Stephen J. Meringoff manages his extensive Manhattan real estate portfolio from behind a large antique leather desk in his 26th Street office. Two Apple laptop computers sit folded shut and tucked unobtrusively to the side when not in use.
A managing partner of Himmel + Meringoff Properties, Meringoff, 68, has been investing in commercial real estate for over 30 years.
On May 10, he will be honored for his philanthropic involvement with PENCIL, a non-profit organization that co-ordinates the business community in support of the city’s public schools.
“For the first third of your life you learn, for the second third of your life you earn and for the final third of your life you return,” said Meringoff, who created PENCIL Fellows, an internship program that has placed 150 high school students in paid summer internships with companies including CB Richard Ellis, HBO, JPMorgan Chase and JetBlue Airways.
“I wanted them to know the joy of having a paycheck,” he said.
Meringoff’s commitment to fundamentals — education, a young person’s first job — shows through is his approach to real estate as well.
Together with Leslie Himmel, Meringoff currently owns two million square feet of mainly B and B-plus Manhattan commercial space. The veteran investors are keeping a careful eye on the commercial building market as the effects of the 2008 financial crisis flow through.
“This year is a huge year for re-investing in our property,” Meringoff said. “I see a real need to re-invest right now, and the people who can’t do it are selling.”
At the same time, he said, “There’s a huge amount of money ready to buy.”
Meringoff believes a bubble has formed in the Manhattan office market, fueled by foreign investment and affordable financing.
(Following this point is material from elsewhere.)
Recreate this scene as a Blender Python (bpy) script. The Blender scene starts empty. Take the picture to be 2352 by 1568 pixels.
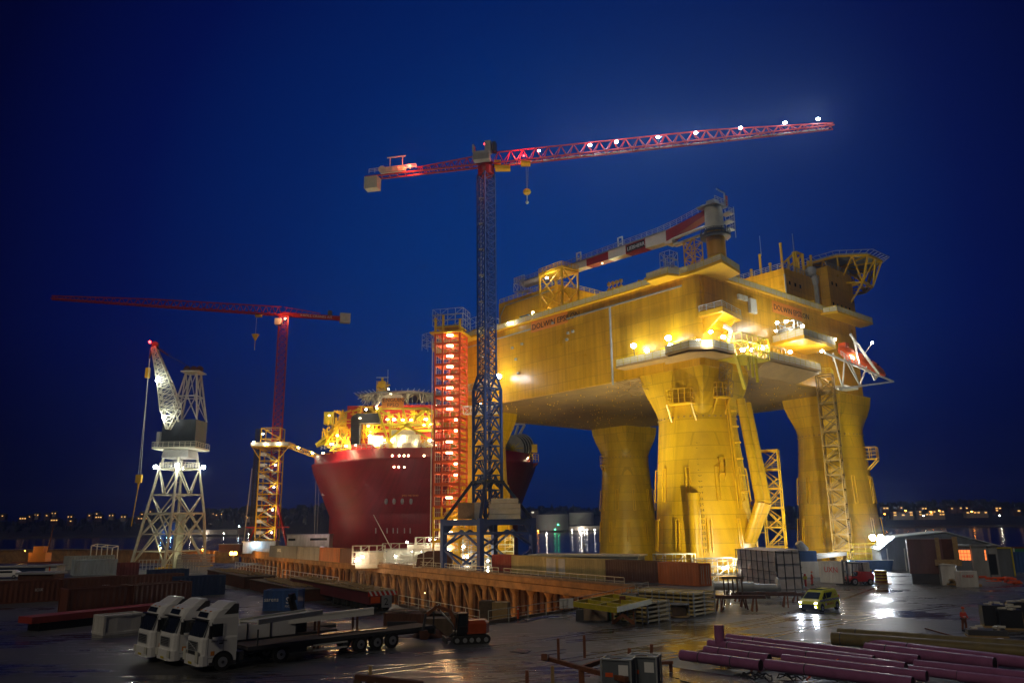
import bpy, math, random
from mathutils import Vector, Matrix
random.seed(7)
R = math.radians
sc = bpy.context.scene
COL = sc.collection

# ------------------------------------------------------------------ camera
FPX = 1800.0; PITCH = R(13.2); ROLL = R(0.7); CAMZ = 8.5; CX, CY = 1176.0, 784.0
cf = Vector((0, math.cos(PITCH), math.sin(PITCH)))
r0 = Vector((1, 0, 0)); u0 = r0.cross(cf)
cr = r0 * math.cos(ROLL) - u0 * math.sin(ROLL)
cu = r0 * math.sin(ROLL) + u0 * math.cos(ROLL)
CAM = Vector((0, 0, CAMZ))
cam = bpy.data.cameras.new("camera"); camo = bpy.data.objects.new("camera", cam); COL.objects.link(camo)
m = Matrix.Identity(4)
for i in range(3):
    m[i][0] = cr[i]; m[i][1] = cu[i]; m[i][2] = -cf[i]; m[i][3] = CAM[i]
camo.matrix_world = m
cam.sensor_width = 36; cam.lens = FPX / 2352 * 36; cam.clip_start = 0.3; cam.clip_end = 9000
sc.camera = camo

# ------------------------------------------------------------------ world, sun, exposure
SUN_EL, SUN_AZ = R(38), R(205)          # faint overhead glow coming from behind the viewer
w = bpy.data.worlds.new("World"); sc.world = w; w.use_nodes = True
nt = w.node_tree; nt.nodes.clear()
out = nt.nodes.new('ShaderNodeOutputWorld')
sky = nt.nodes.new('ShaderNodeTexSky'); sky.sky_type = 'NISHITA'; sky.sun_disc = False
sky.sun_elevation = R(-5); sky.sun_rotation = R(200)
bg1 = nt.nodes.new('ShaderNodeBackground'); bg1.inputs[1].default_value = 0.05
nt.links.new(sky.outputs[0], bg1.inputs[0])
tc = nt.nodes.new('ShaderNodeTexCoord')
dot = nt.nodes.new('ShaderNodeVectorMath'); dot.operation = 'DOT_PRODUCT'
gd = Vector((0.04, math.cos(R(17)), math.sin(R(17)))).normalized()
dot.inputs[1].default_value = gd
nt.links.new(tc.outputs['Generated'], dot.inputs[0])
ramp = nt.nodes.new('ShaderNodeValToRGB')
el = ramp.color_ramp.elements
el[0].position = 0.70; el[0].color = (0.0003, 0.0006, 0.010, 1)
el[1].position = 1.0; el[1].color = (0.0004, 0.027, 0.165, 1)
for p, c in ((0.80, (0.0003, 0.0012, 0.024, 1)), (0.88, (0.0004, 0.004, 0.062, 1)), (0.95, (0.0005, 0.014, 0.112, 1))):
    e = el.new(p); e.color = c
nt.links.new(dot.outputs['Value'], ramp.inputs[0])
# darker just above the horizon
sep = nt.nodes.new('ShaderNodeSeparateXYZ'); nt.links.new(tc.outputs['Generated'], sep.inputs[0])
mr = nt.nodes.new('ShaderNodeMapRange'); mr.inputs[1].default_value = -0.02; mr.inputs[2].default_value = 0.22
mr.inputs[3].default_value = 0.42; mr.inputs[4].default_value = 1.0
nt.links.new(sep.outputs[2], mr.inputs[0])
mul = nt.nodes.new('ShaderNodeVectorMath'); mul.operation = 'SCALE'
nt.links.new(ramp.outputs[0], mul.inputs[0]); nt.links.new(mr.outputs[0], mul.inputs['Scale'])
bg2 = nt.nodes.new('ShaderNodeBackground'); bg2.inputs[1].default_value = 1.0
nt.links.new(mul.outputs[0], bg2.inputs[0])
add = nt.nodes.new('ShaderNodeAddShader')
nt.links.new(bg1.outputs[0], add.inputs[0]); nt.links.new(bg2.outputs[0], add.inputs[1])
nt.links.new(add.outputs[0], out.inputs[0])
sl = bpy.data.lights.new("sun", 'SUN'); sl.energy = 0.36; sl.angle = R(12); sl.color = (1.0, 0.86, 0.66)
so = bpy.data.objects.new("sun", sl); COL.objects.link(so)
sd = Vector((math.sin(SUN_AZ) * math.cos(SUN_EL), math.cos(SUN_AZ) * math.cos(SUN_EL), math.sin(SUN_EL)))
so.rotation_euler = sd.to_track_quat('Z', 'Y').to_euler()
vs = sc.view_settings
vs.view_transform = 'Standard'; vs.look = 'None'; vs.exposure = 0.0; vs.gamma = 1.0; vs.use_curve_mapping = False

# ------------------------------------------------------------------ helpers: surveying
def ray(x, y):
    d = cf * FPX + cr * (x - CX) - cu * (y - CY)
    return d / d.y
def G(x, y, z=0.0):
    d = ray(x, y); return CAM + d * ((z - CAMZ) / d.z)
def AY(x, y, Y):
    return CAM + ray(x, y) * Y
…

“Emboldened by extremely low interest rates that will not continue forever, people are paying very high prices, and we find ourselves woefully outbid,” he said, recounting recent auctions that quickly exceeded his expectations by millions.
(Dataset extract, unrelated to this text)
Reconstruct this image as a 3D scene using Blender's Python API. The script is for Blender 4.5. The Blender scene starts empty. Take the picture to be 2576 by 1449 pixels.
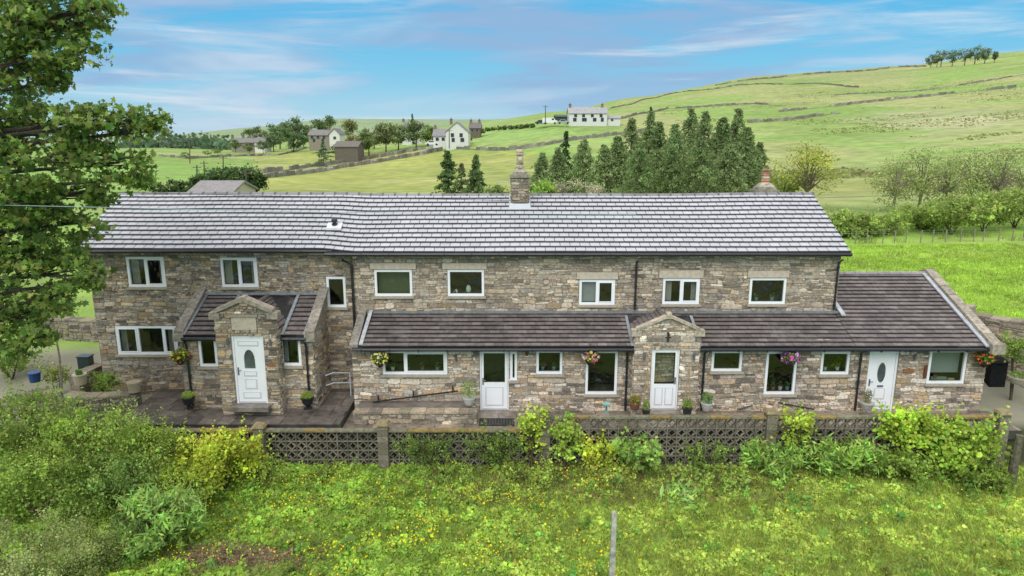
import bpy, math, random
import numpy as np
from mathutils import Vector, noise
random.seed(7); rng=np.random.default_rng(7)
F=1717.; P=math.radians(12.45); H=8.75; CX,CY=1288.,724.5
cp,sp=math.cos(P),math.sin(P)
col_=bpy.context.scene.collection
def at(px,py,Y):
    t=math.tan(P+math.atan((py-CY)/F)); drop=Y*t; d=Y*cp+drop*sp
    return Vector(((px-CX)/F*d,Y,H-drop))
def proj(x,y,z):
    drop=H-z; d=y*cp+drop*sp
    if d<.1: d=.1
    return CX+F*x/d, CY+F*(drop*cp-y*sp)/d
def ss(t):
    t=max(0.,min(1.,t)); return t*t*(3-2*t)
# ---------------- terrain table
TY=np.array([26,32,45,60,90,130,180,250,300,350,500,700,1000,1600,2600],float); LT=np.log(TY)
TP={-600:[870,760,630,560,490,445,410,378,372,385,388,378,366,356,350],
400:[870,760,630,560,492,448,412,380,372,385,385,375,362,350,344],
650:[870,760,630,560,494,455,425,388,378,385,375,365,355,335,320],
840:[870,760,630,560,496,460,428,383,365,368,362,355,345,318,299],
1000:[870,760,630,560,498,460,420,372,358,352,346,340,330,311,300],
1200:[870,760,630,560,500,455,400,345,332,328,322,314,308,302,301],
1300:[870,760,630,560,500,453,392,322,316,312,302,296,298,300,301],
1400:[870,760,630,560,500,450,378,305,300,297,289,281,285,295,300],
1600:[870,760,630,560,495,440,365,308,295,283,262,244,250,270,290],
1900:[860,758,628,552,485,430,370,308,282,262,220,192,196,230,260],
2240:[850,755,625,540,465,405,350,295,268,240,190,166,170,200,230],
2576:[840,745,620,530,450,380,320,262,228,200,150,124,128,160,200],
3400:[830,730,600,500,410,330,260,200,160,130,70,30,40,80,120]}
TK=np.array(sorted(TP)); TV=np.array([TP[k] for k in TK],float)
def pytab(px,Y):
    ly=math.log(max(Y,26.))
    px=max(TK[0],min(TK[-1],px)); i=int(np.searchsorted(TK,px))-1; i=max(0,min(len(TK)-2,i))
    f=(px-TK[i])/(TK[i+1]-TK[i]); f=f*f*(3-2*f)*.4+f*.6
    j=int(np.searchsorted(LT,ly))-1; j=max(0,min(len(LT)-2,j)); g=min(1.,(ly-LT[j])/(LT[j+1]-LT[j]))
    a=TV[i,j]*(1-g)+TV[i,j+1]*g; b=TV[i+1,j]*(1-g)+TV[i+1,j+1]*g
    return a*(1-f)+b*f
def T(X,Y):
    if Y<19.6:
        z=-1.05-.05*(19.3-Y)+.55*ss((-X-8)/4)+.12*noise.noise(Vector((X*.35,Y*.35,3)))
        if Y<0: z=-2.0
        if Y<19.35: return z
        g=(Y-19.35)/.25; return z*(1-g)+(-.08)*g
    px=CX+X/Y*F/.985
    if Y<26:
        e=H-26*math.tan(P+math.atan((pytab(px,26)-CY)/F)); b=-.08
        g=ss((Y-22)/4.); return b*(1-g)+e*g
    z=H-Y*math.tan(P+math.atan((pytab(px,Y)-CY)/F))
    if Y>60: z+=min(Y,800)*.0022*noise.noise(Vector((X*.02,Y*.02,1)))
    return z
def gat(px,py,Y0=60.,Y1=2500.):
    Y=Y0
    while Y<Y1:
        if pytab(px,Y)<=py: break
        Y*=1.01
    p=at(px,py,Y); return Vector((p.x,Y,T(p.x,Y)))
# ---------------- builders
ORG={}
def setp(o,label=None,cat=None,group=None,kind=None):
    if label:o['label']=label
    if cat:o['category']=cat
    if group:o['group']=group
    if kind:o['kind']=kind
    return o
def thing(name,label,cat,loc,group=None):
    o=bpy.data.objects.new(name,None); col_.objects.link(o); o.location=loc; o.empty_display_size=.2
    ORG[o.name]=Vector(loc); return setp(o,label,cat,group)
def finish(name,V,faces_flat,starts,totals,C,mats,mi,parent,smooth):
    V=np.asarray(V,np.float64).reshape(-1,3)
    org=ORG[parent.name] if parent is not None else Vector((V[:,0].mean(),V[:,1].mean(),V[:,2].min())) if len(V) else Vector((0,0,0))
    V=V-np.array(org)
    me=bpy.data.meshes.new(name); me.vertices.add(len(V)); me.vertices.foreach_set('co',V.astype(np.float32).ravel())
    me.loops.add(len(faces_flat)); me.loops.foreach_set('vertex_index',np.asarray(faces_flat,np.int32))
    me.polygons.add(len(starts)); me.polygons.foreach_set('loop_start',np.asarray(starts,np.int32)); me.polygons.foreach_set('loop_total',np.asarray(totals,np.int32))
    for m in mats: me.materials.append(m)
    if mi is not None: me.polygons.foreach_set('material_index',np.asarray(mi,np.int32))
    me.polygons.foreach_set('use_smooth',np.full(len(starts),smooth,bool))
    me.update(calc_edges=True)
    C=np.asarray(C,np.float32).reshape(-1,3); Cc=np.repeat(C,np.asarray(totals),axis=0)
    a=me.color_attributes.new('col','FLOAT_COLOR','CORNER')
    a.data.foreach_set('color',np.concatenate([Cc,np.ones((len(Cc),1),np.float32)],1).ravel())
    o=bpy.data.objects.new(name,me); col_.objects.link(o)
    if parent is not None: o.parent=parent; ORG[o.name]=org
    else: o.location=org; ORG[o.name]=org
    return o
class MB:
    def __init__(s): s.v=[];s.f=[];s.c=[];s.m=[]
    def face(s,pts,c,m=0):
        n=len(s.v); s.v.extend([tuple(p) for p in pts]); s.f.append(list(range(n,n+len(pts)))); s.c.append(c); s.m.append(m)
    def hexa(s,p,c,m=0,c2=None):
        n=len(s.v); s.v.extend([tuple(q) for q in p])
        for q in ((0,3,2,1),(4,5,6,7),(0,1,5,4),(1,2,6,5),(2,3,7,6),(3,0,4,7)):
            s.f.append([n+i for i in q]); s.c.append(c); s.m.append(m)
    def box(s,x0,x1,y0,y1,z0,z1,c,m=0):
        s.hexa([(x0,y0,z0),(x1,y0,z0),(x1,y1,z0),(x0,y1,z0),(x0,y0,z1),(x1,y0,z1),(x1,y1,z1),(x0,y1,z1)],c,m)
    def beam(s,a,b,w,h,c,m=0):
        a=Vector(a);b=Vector(b);w=Vector(w)/2;h=Vector(h)
        s.hexa([a-w,b-w,b+w,a+w,a-w+h,b-w+h,b+w+h,a+w+h],c,m)
    def tube(s,pts,rad,n,c,m=0,cap=True):
        pts=[Vector(p) for p in pts]
        if not hasattr(rad,'__len__'): rad=[rad]*len(pts)
        base=len(s.v)
        for i,p in enumerate(pts):
            d=(pts[min(i+1,len(pts)-1)]-pts[max(i-1,0)])
            if d.length<1e-6: d=Vector((0,0,1))
            d.normalize(); u=d.cross(Vector((0,0,1)) if abs(d.z)<.9 else Vector((1,0,0))).normalized(); w=d.cross(u)
            for k in range(n):
                t=2*math.pi*k/n; s.v.append(tuple(p+(u*math.cos(t)+w*math.sin(t))*rad[i]))
        for i in range(len(pts)-1):
            for k in range(n):
                a=base+i*n+k;b=base+i*n+(k+1)%n
                s.f.append([a,b,b+n,a+n]); s.c.append(c); s.m.append(m)
        if cap:
            s.f.append([base+k for k in range(n)][::-1]); s.c.append(c); s.m.append(m)
            e=base+(len(pts)-1)*n; s.f.append([e+k for k in range(n)]); s.c.append(c); s.m.append(m)
    def lathe(s,o,prof,n,c,m=0):
        s.tube([(o[0],o[1],o[2]+z) for r,z in prof],[r for r,z in prof],n,c,m)
    def build(s,name,mats,parent=None,smooth=False):
        if not isinstance(mats,(list,tuple)): mats=[mats]
        tot=[len(f) for f in s.f]; st=np.concatenate([[0],np.cumsum(tot)[:-1]]) if tot else []
        fl=[i for f in s.f for i in f]
        return finish(name,s.v,fl,st,tot,s.c,mats,s.m,parent,smooth)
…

But with rents yet to fully recover from 2008, he said, the high prices are unlikely to last.
“It’s frothy,” he said. “There’s a lot of fluff on the top of the market and things are selling at prices that seem to exceed the fundamentals.”
In the meantime, Himmel + Meringoff is focusing on off-market and opportunistic purchases, leveraging the partnership’s reputation and relationships.
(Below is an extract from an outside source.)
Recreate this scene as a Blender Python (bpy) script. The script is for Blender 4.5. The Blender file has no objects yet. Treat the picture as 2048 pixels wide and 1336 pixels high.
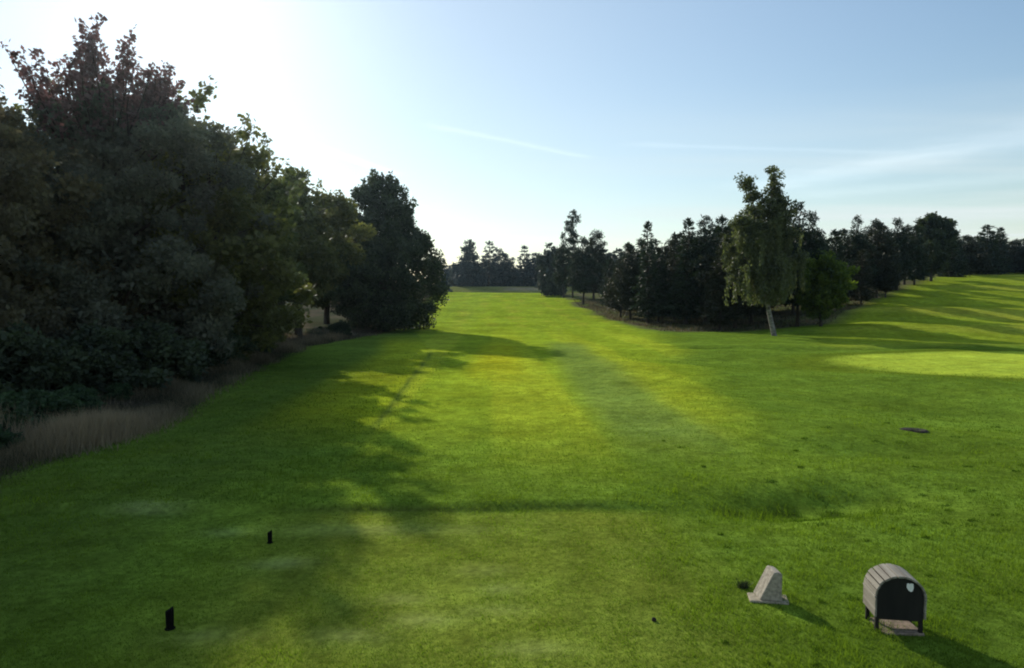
import bpy, math, random
import numpy as np
from mathutils import Vector

C = bpy.context.scene.collection
PI = math.pi
sc = bpy.context.scene
CAM_H = 3.7
PITCH = math.atan(68 / 1365.33)          # camera looks down about 2.9 degrees
F = 1365.33
cp, sp = math.cos(PITCH), math.sin(PITCH)

# ------------------------------------------------------------------ terrain
def sstep(a, b, x):
    t = np.clip((x - a) / (b - a), 0, 1)
    return t * t * (3 - 2 * t)

_r = np.random.default_rng(7)
_waves = [(_r.uniform(0, 2 * PI), _r.uniform(.16, .55), _r.uniform(0, 2 * PI)) for _ in range(9)]
_fine = [(_r.uniform(0, 2 * PI), _r.uniform(.9, 2.4), _r.uniform(0, 2 * PI)) for _ in range(10)]

def waves(x, y, W):
    s = 0
    for a, k, p in W:
        s = s + np.sin((x * math.cos(a) + y * math.sin(a)) * k + p)
    return s / math.sqrt(len(W))

def height(x, y):
    x = np.asarray(x, float); y = np.asarray(y, float)
    q = x / np.maximum(y, 1)
    r = sstep(.30, .58, q) * sstep(40, 70, y)
    # fairway climbs gently to a ridge, the field on the right climbs faster
    yy = np.clip(y - 75, 0, 135)
    fair = .045 * yy * sstep(70, 110, y) ** .5
    roll = (.32 * np.sin(y * .17 + .03 * x) + .2 * np.sin(y * .09 - .05 * x + 1)) * sstep(84, 105, y) * (1 - sstep(190, 225, y))
    dip = -1.0 * np.exp(-((y - 228) / 12) ** 2)
    far = 2.8 * sstep(232, 262, y)
    left = fair + roll + dip + far
    ry = np.clip(y - 58, 0, 130)
    right = .088 * ry * sstep(56, 95, y) ** .5 + .8 * sstep(180, 260, y)
    right = right + .25 * np.sin(y * .42 + x * .05) * sstep(55, 75, y) * (1 - sstep(130, 200, y))
    z = left * (1 - r) + right * r
    # low swell of the rough in the foreground
    ampl = .030 + .105 * sstep(-1, 7, x) * sstep(11, 18, y) * (1 - sstep(45, 75, y))
    z = z + ampl * waves(x, y, _waves) * (1 - sstep(90, 140, y))
    z = z + (.010 + .016 * sstep(1, 5, x)) * waves(x, y, _fine) * (1 - sstep(28, 60, y)) * sstep(11.5, 14, y + 6 * sstep(1, 4, x))
    z = z + .05 * waves(x * .45, y * .45, _fine) * sstep(14, 22, y) * (1 - sstep(70, 110, y)) * (.35 + .65 * sstep(0, 6, x))
    # back edge of the tee: a low lip of turf
    n = .035 * np.sin(x * 1.3) + .02 * np.sin(x * 3.1 + 1) + .03 * (x + 1)
    lip = sstep(11.78 + n, 12.0 + n, y) * (1 - sstep(12.6, 17, y))
    z = z + .10 * lip * sstep(-14, -8, x) * (1 - sstep(1.6, 3.2, x))
    # broken hollow right of the middle
    hx, hy = (x - 5.6) / 2.2, (y - 12.6 - .25 * (x - 5.6)) / 1.0
    z = z - .40 * np.exp(-(hx ** 2 + hy ** 2) * 1.3)
    hx, hy = (x - 9.6) / 2.6, (y - 16.6) / 1.0
    z = z - .16 * np.exp(-(hx ** 2 + hy ** 2))
    # shallow swales across the rough before the birch
    z = z - .60 * np.exp(-(((x - 14.5) / 4.0) ** 2 + ((y - 53) / 1.9) ** 2)) - .35 * np.exp(-(((x - 27) / 7) ** 2 + ((y - 52.5) / 1.6) ** 2))
    # the putting green is a nearly level shelf
    g = np.exp(-(((x - 32) / 13) ** 2 + ((y - 39) / 11) ** 2) ** 2)
    z = z * (1 - .85 * g) + .10 * g
    # rough bank on the left
    z = z + .5 * sstep(0, 7, -(x - edge_left(y)) - 1) * sstep(8, 20, y)
    return z

_ey = np.array([-40, 0, 8, 14, 19, 34, 56, 78, 100, 200, 400])
_ex = np.array([-9.5, -10.2, -10.6, -10.7, -10.6, -14, -16.6, -13.5, -13.5, -23, -45])
def edge_left(y):
    return np.interp(y, _ey, _ex)

def hgt(x, y):
    return float(height(x, y))

# --------------------------------------------- survey helper: bearing + range -> place
def spot(px, d, py=600):
    """ground point at distance d (m) along the bearing seen at photo column px"""
    u = (px - 1024) / F; v = (668 - py) / F
    x = d * u / (cp + v * sp)
    return x, d, hgt(x, d)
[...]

“There are still properties that owners want to sell that they don’t want to have in an auction,” Meringoff said.
Meringoff is a graduate of Cornell University and the Harvard Graduate School of Business Administration.
He will have three interns from public high schools through the PENCIL program in his office this summer. Last year, he hired one intern, Shyam Noredeen, as a part-time employee while he continues his education at City College.
In a YouTube video promoting the PENCIL Fellows — in which Meringoff also appears — Noredeen describe a work day that begins at 3 a.m. for his commute into Manhattan from Queens.
“His life has been honed on the steel of hard knocks and experience,” Meringoff said.
Meringoff is father to four daughters, the youngest of whom is 14. In his office, four portraits smile from across the room directly in front of his desk.
“I love my kids, but they’ve been very lucky,” he said. While his daughters are privately educated, Meringoff believes strongly that every young person in New York should have access to a good education, and he worries about school construction keeping up with the rate of development.
“The population has grown by a million people — how many public schools have we built?” he asked.
Between four daughters and his long-term business partnership with Himmel, Meringoff admits there are a lot of women in his life. But he’s not complaining.
“I think women are smarter than men, in general,” he said. “Education generally values a very narrow type of intelligence, and leaves out the emotional and intuitive parts.”
Having four daughters, he said, has “made me more humble.”